Indonesian President Joko Widodo autographs an Ioniq 5 at an event celebrating Hyundai Motor's completion of a plant in Bekasi, Indonesia. [HYUNDAI MOTOR]

Indonesian President Joko Widodo autographs an Ioniq 5 at an event celebrating Hyundai Motor's completion of a plant in Bekasi, Indonesia. [HYUNDAI MOTOR]

 
Hyundai Motor celebrated the completion of a $1.55 billion manufacturing plant in Indonesia Wednesday, the Korean automaker’s first in the Asean region.
 
The company held a ceremony Wednesday at the plant in Bekasi in West Java, with Hyundai Motor Group Chairman Euisun Chung and Joko Widodo, President of Indonesia, attending.
 
The factory, which was built on a 777,000-square-meter (8.4 million-square-foot) site, will have annual production capacity of 150,000 units by the end of the year.
 
Hyundai intends to expand the capacity to 250,000.
 
Hyundai’s Ioniq 5s, Creta SUVs and Santa Fe SUVs will be produced there.
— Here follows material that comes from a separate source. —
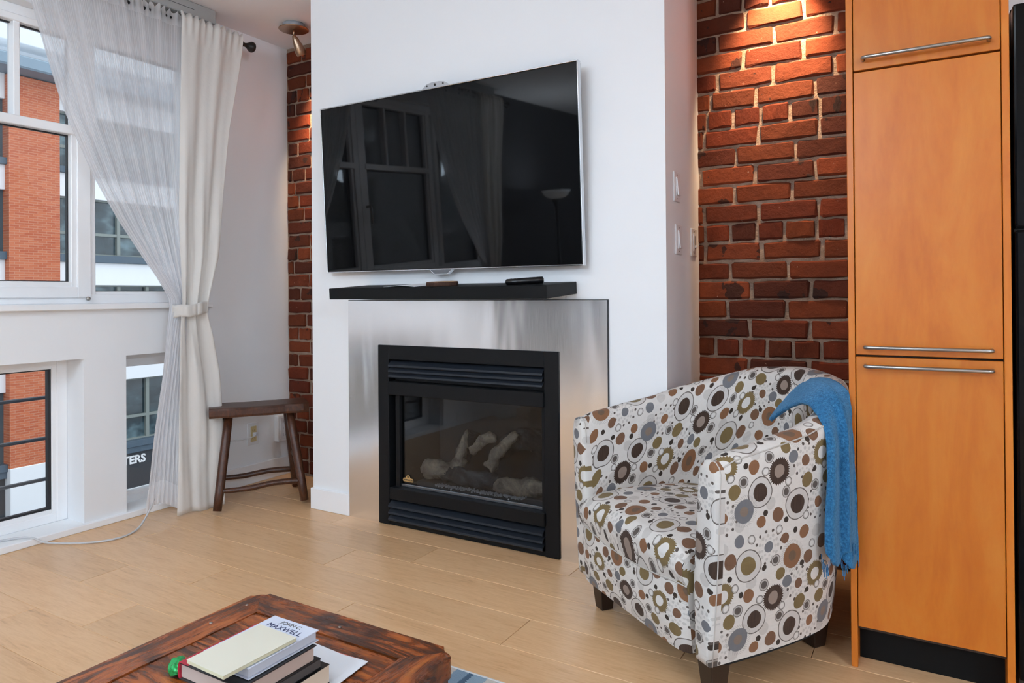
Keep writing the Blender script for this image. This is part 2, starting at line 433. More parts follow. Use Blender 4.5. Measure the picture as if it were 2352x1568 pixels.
bd = thing('apartment_building', 'red brick and white panel apartment block across the street', 'building', (-25.5, ey(3), ez(-3.4)))
FXF = -25.0
box('wall_core', FXF-3, FXF-.35, ey(-20), ey(15), ez(-3.4), ez(5.05), FCORE, bd)
floors = [(-2.0, -1.87, -.62, -.10), (-.10, .03, 1.28, 1.72), (1.72, 1.86, 2.95, 3.39), (3.39, 3.51, 4.55, 5.0)]
piers = [(-19.3, -18.4), (-14.9, -14.0), (-10.6, -9.7), (-6.2, -5.3), (-1.9, -1.0), (1.9, 2.75), (6.115, 6.955), (10.6, 11.45), (14.1, 15)]
for a, b in piers:
    box('brick_pier', FXF-.4, FXF+.28, ey(a), ey(b), ez(-1.945), ez(4.98), FBRICK if b > 0 else FWHITE, bd)
    box('pier_base', FXF-.4, FXF+.30, ey(a), ey(b), ez(-3.4), ez(-1.945), FWHITE, bd, .02)
for bi, ((_, a), (b, _)) in enumerate(zip(piers, piers[1:])):
    fr = FTEAL if b < 6.5 else FOLIVE
    ya, yb = ey(a), ey(b)
    if b < 1:                                   # rendered white bays with smaller windows
        box('render_wall', FXF-.34, FXF+.05, ya, ya+1.3, ez(-2.0), ez(5.0), FWHITE, bd); box('render_wall', FXF-.34, FXF+.05, yb-1.3, yb, ez(-2.0), ez(5.0), FWHITE, bd)
        ya += 1.3; yb -= 1.3
    for l0, w0, w1_, p1 in floors:
        box('ledge', FXF-.36, FXF+.16, ya, yb, ez(l0), ez(w0), FLEDGE, bd, .01)
        box('spandrel_panel', FXF-.36, FXF+.04, ya, yb, ez(w1_), ez(p1), FWHITE, bd, .01)
        wn = None
        nb = 3 if b < 7 else 6
        bm = bmesh.new()
        zs = [ez(w0), ez(w0)+.38*(ez(w1_)-ez(w0)), ez(w1_)]
        for k in range(nb+1):
            y = ya+.06+(yb-ya-.12)*k/nb
            bx(bm, FXF-.30, FXF-.12, y-.06, y+.06, zs[0], zs[2])
        for z in zs: bx(bm, FXF-.30, FXF-.13, ya, yb, z-.05, z+.05)
        wn = bm_obj('window', bm, fr, bd)
        for k in range(nb):
            y0_ = ya+.06+(yb-ya-.12)*k/nb; y1_ = ya+.06+(yb-ya-.12)*(k+1)/nb
            for za, zb in zip(zs, zs[1:]):
                box('pane', FXF-.26, FXF-.24, y0_+.05, y1_-.05, za+.04, zb-.04, FGLASS, wn)
    box('shopfront', FXF-.36, FXF-.02, ya, yb, ez(-3.4), ez(-2.0), FDARK, bd)
    box('shopfront_fascia', FXF-.36, FXF+.10, ya, yb, ez(-2.12), ez(-2.0), FLEDGE, bd, .01)
box('cornice', FXF-3, FXF+1.1, ey(-20), ey(15), ez(5.0), ez(5.22), FROOF, bd, .05)
text_mesh('sign_letters', 'TERS', .40, T(FXF-.02, ey(8.20), ez(-2.345)) @ RZ(math.pi/2) @ RX(math.pi/2), plain('sign_white', (.9, .9, .9), .5), bd, .03, True)
# towers further behind
def tower(label, x, y0, y1, z1, col, nfl, depth):
    t = thing('high_rise_tower', label, 'building', (x-depth/2, (y0+y1)/2, ez(-3.4)), 'towers behind the brick block')
    mw = plain('tower_'+str(int(x)), col, .6)
    box('wall', x-depth, x, y0, y1, ez(-3.4), z1, mw, t)
    z = z1-.9
    for k in range(nfl):
        box('balcony', x-.1, x+1.3, y0-.3, y1+.3, z-.1, z+.95, mw, t, .03)
        for q in range(4):
            ya = y0+(y1-y0)*(q+.15)/4; yb = y0+(y1-y0)*(q+.85)/4
            box('window', x-.05, x+.04, ya, yb, z-2.0, z-.3, FGLASS, t)
        z -= 2.9
    return t
tower('pale high-rise with stacked balconies behind the brick block', -40, 16.5, 34, 20.5, (.80, .85, .90), 5, 10)
tower('blue-grey glass high-rise at the left behind the brick block', -52, 6, 19.0, 34, (.45, .55, .66), 8, 10)
tag(box('street', -26, -4.2, -45, 45, ez(-3.4)-.3, ez(-3.4), plain('asphalt', (.12, .12, .13), .9)), 'grey asphalt street far below the windows', 'street')

# ------------------------------------------------------------------ ceiling spot lamps
BRONZE = plain('brushed_bronze', (.45, .32, .22), .32, 1)
def emis(name, col, s):
    n = N(name); n.b.inputs['Base Color'].default_value = lin(col); n.b.inputs['Emission Color'].default_value = lin(col); n.b.inputs['Emission Strength'].default_value = s; return n.m
BULB = emis('warm_halogen_lens', (1, .72, .42), 12)
def spot(loc, aim, label, watts, cone=70):
    c = Vector(loc); t = thing('ceiling_spotlight', label, 'spotlight', c, 'ceiling spotlights')
    lathe('canopy_collar', [(.058, 0), (.062, -.010), (.062, -.024)], T(*c), plain('grey_collar', (.32, .33, .36), .5), t, 32)
    lathe('canopy_plate', [(.062, -.0242), (.078, -.025), (.079, -.028), (.075, -.030), (.02, -.031)], T(*c), BRONZE, t, 40)
    tube('stem', [c+Vector((0, 0, -.030)), c+Vector((0, 0, -.058))], .006, BRONZE, t)
    j = c+Vector((0, 0, -.060)); d = (Vector(aim)-j).normalized()
    q = d.to_track_quat('Z', 'Y').to_matrix().to_4x4()
    hd = lathe('lamp_head', [(.003, -.003), (.010, .0), (.017, .023), (.024, .055), (.029, .082), (.0275, .102), (.024, .106), (.022, .098), (.008, .092)], T(*j) @ q, BRONZE, t, 28)
    lathe('bulb', [(.002, .093), (.020, .0945), (.020, .097), (.002, .099)], T(*j) @ q, BULB, hd, 20)
    l = bpy.data.lights.new('spot_lamp', 'SPOT'); l.energy = watts; l.color = (1, .70, .42); l.spot_size = math.radians(cone); l.spot_blend = .9; l.shadow_soft_size = .022
    lo = bpy.data.objects.new('spot_lamp', l); COL.objects.link(lo); lo.matrix_world = T(*(j+d*.11)) @ d.to_track_quat('-Z', 'Y').to_matrix().to_4x4()
    lo.parent = t; lo.matrix_parent_inverse = Matrix.Translation(-c)
spot((-2.93, 2.66, ZC), (-2.93, 2.905, 2.06), 'bronze ceiling spotlight in the corner beside the chimney breast', 80, 74)
spot((-.47, 2.66, ZC), (-.50, 2.90, 2.02), 'bronze ceiling spotlight above the right brick wall', 135, 66)

# unseen ceiling panel and globes, added as fill to brighten the interior
def fill_panel(x, y, sx, sy, watts, label):
    t = thing('ceiling_fill_light', label, 'fill light', (x, y, ZC), None)
    bm = bmesh.new()
    for a in ((x-sx/2-.03, x-sx/2, y-sy/2-.03, y+sy/2+.03), (x+sx/2, x+sx/2+.03, y-sy/2-.03, y+sy/2+.03), (x-sx/2, x+sx/2, y-sy/2-.03, y-sy/2), (x-sx/2, x+sx/2, y+sy/2, y+sy/2+.03)):
        bx(bm, *a, ZC-.06, ZC-.0005, .004)
    bm_obj('frame', bm, TRIMW, t)
    box('diffuser', x-sx/2, x+sx/2, y-sy/2, y+sy/2, ZC-.03, ZC-.02, emis('fill_diffuser', (.85, .93, 1.0), 2.5), t)
    l = bpy.data.lights.new('panel_fill_light', 'AREA'); l.shape = 'RECTANGLE'; l.size = sx*.96; l.size_y = sy*.96; l.energy = watts; l.color = (.74, .87, 1.0)
    lo = bpy.data.objects.new('panel_fill_light', l); COL.objects.link(lo); lo.location = (x, y, ZC-.04); attach(lo, t)
fill_panel(-1.35, .25, 1.0, .6, PANEL_FILL, 'added unseen ceiling fill panel over the coffee table')
def fill_globe(x, y, z, r, watts, label):  # glowing globe added out of view to lift the room's brightness
    t = thing('globe_fill_light', label, 'pendant lamp', (x, y, ZC), 'added fill globes out of view')
    lathe('canopy', [(.05, 0), (.05, -.02), (.01, -.028)], T(x, y, ZC), BRONZE, t, 24)
    tube('suspension_wire', [(x, y, ZC-.02), (x, y, z+r+.03)], .003, GASKET, t, 6)
    lathe('cap', [(.012, .04), (.045, .02), (.05, -.012)], T(x, y, z+r), BRONZE, t, 24)
    prof = [(r*math.sin(a*math.pi/16), -r*math.cos(a*math.pi/16)) for a in range(17)]
    lathe('globe', prof, T(x, y, z), emis('fill_globe_glow', (.68, .835, 1.0), watts/(math.pi*4*math.pi*r*r)), t, 28)
fill_globe(-1.75, -1.9, 2.12, .16, GLOBE_FILL, 'added unseen fill globe nearer the window wall')
fill_globe(-.95, -1.3, 2.12, .16, GLOBE_FILL, 'added unseen fill globe nearer the room centre')
fill_globe(2.9, -.9, 2.12, .16, GLOBE_FILL*2.7, 'added unseen fill globe over the kitchen side')  # added for neutral fill on the window wall and chimney side

# ------------------------------------------------------------------ television
tvc = Vector(((-2.461-1.125)/2, 2.44, 1.149))
TVM = T(*tvc) @ RX(math.atan2(.040, .769))
TVW, TVH = 1.336, .770
tv = thing('television', 'large flat television with a thin chrome edge mounted on the white chimney wall', 'television', tvc)
CHROME = plain('chrome_edge', (.70, .72, .75), .15, 1)
def tvglass():
    n = N('black_screen_glass'); n.base((.003, .003, .0033), .03, 0, .30); n.b.inputs['IOR'].default_value = 1.5; return n.m
BLACKPL = plain('black_plastic', (.010, .010, .011), .35)
hw = TVW/2
box('housing', -hw+.004, hw-.004, -.006, .026, .004, TVH-.004, BLACKPL, tv, .003, 1, TVM)
box('screen', -hw+.006, hw-.006, -.009, -.0061, .006, TVH-.006, tvglass(), tv, .0008, 1, TVM)
bm = bmesh.new()
for a in ((-hw, -hw+.005, 0, TVH), (hw-.005, hw, 0, TVH), (-hw+.005, hw-.005, 0, .005), (-hw+.005, hw-.005, TVH-.005, TVH)):
    bx(bm, a[0], a[1], -.0115, .014, a[2], a[3], .0012, 1, TVM)
bm_obj('chrome_bezel', bm, CHROME, tv)
bm = bmesh.new()
for y in (-.004, .010):
    pass
pv = [(-.075, 0), (-.045, .021), (-.02, .025), (.02, .025), (.045, .021), (.075, 0)]
vs = [bm.verts.new(TVM @ Vector((x, y, TVH+z-.001))) for y in (-.002, .012) for x, z in pv]
n_ = len(pv); bm.faces.new(vs[:n_]); bm.faces.new(vs[n_:][::-1])
for i in range(n_): bm.faces.new((vs[i], vs[(i+1) % n_], vs[n_+(i+1) % n_], vs[n_+i]))
cam = bm_obj('camera_bump', bm, plain('silver_plastic', (.50, .51, .54), .35, .3), tv)
for x, s in ((-.042, .0035), (0, .0055), (.042, .0035)):
    lathe('lens', [(s, 0), (s, .002)], TVM @ T(x, -.0022, TVH+.012) @ RX(math.pi/2), BLACKPL, cam, 14)
bm = bmesh.new(); pv = [(-.06, 0), (-.036, -.02), (.036, -.02), (.06, 0)]
vs = [bm.verts.new(TVM @ Vector((x, y, z+.001))) for y in (-.010, .010) for x, z in pv]
n_ = 4; bm.faces.new(vs[:n_]); bm.faces.new(vs[n_:][::-1])
for i in range(n_): bm.faces.new((vs[i], vs[(i+1) % n_], vs[n_+(i+1) % n_], vs[n_+i]))
bd_ = bm_obj('logo_tab', bm, CHROME, tv)
bm = bmesh.new(); vs = [bm.verts.new(TVM @ Vector((x, -.0103, z))) for x, z in ((-.054, -.0005), (-.033, -.0175), (.033, -.0175), (.054, -.0005))]; bm.faces.new(vs)
r = bmesh.ops.extrude_face_region(bm, geom=list(bm.faces)); bmesh.ops.translate(bm, verts=[v for v in r['geom'] if isinstance(v, bmesh.types.BMVert)], vec=(0, -.0004, 0))
bm_obj('tab_inset', bm, plain('grey_tab', (.16, .165, .18), .3, .4), bd_)
box('wall_mount', -.25, .25, .026, .058, .18, .50, BLACKPL, tv, .004, 1, TVM)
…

They will be shipped to Southeast Asian nations such as Vietnam, the Philippines and Thailand. Those exports will be exempt from tariffs thanks to the Asean Free Trade Area agreement.
 
The plant symbolizes the company's pivots away from China and toward the fast-growing Southeast Asian market, including Indonesia, Vietnam and Thailand, markets that are traditional strongholds of Japanese carmakers.
 
“Indonesia is a key hub for Hyundai Motor’s future mobility strategy,” Chairman Chung said during the ceremony. “This plant will play a key role in the automotive industry and specifically in the field of electric vehicles.”
 
Hyundai Motor sold a total of 605 Ioniq5s and Kona SUVs in Indonesia in 2021, accounting for 87 percent of the Indonesian EV market.
 
In July 2021, Hyundai Motor and LG Energy Solution established a 50-50 joint venture to build a battery factory in Karawang Regency, Indonesia, 65 kilometers (40.4 miles) southeast of the capital of Jakarta. It will have an annual production capacity of 10 gigawatt-hour or enough for approximately 150,000 EVs.
 
Construction is expected to finish in the first half of 2023, and operations should start in 2024. Its batteries will be sourced to Hyundai’s Bekasi plant.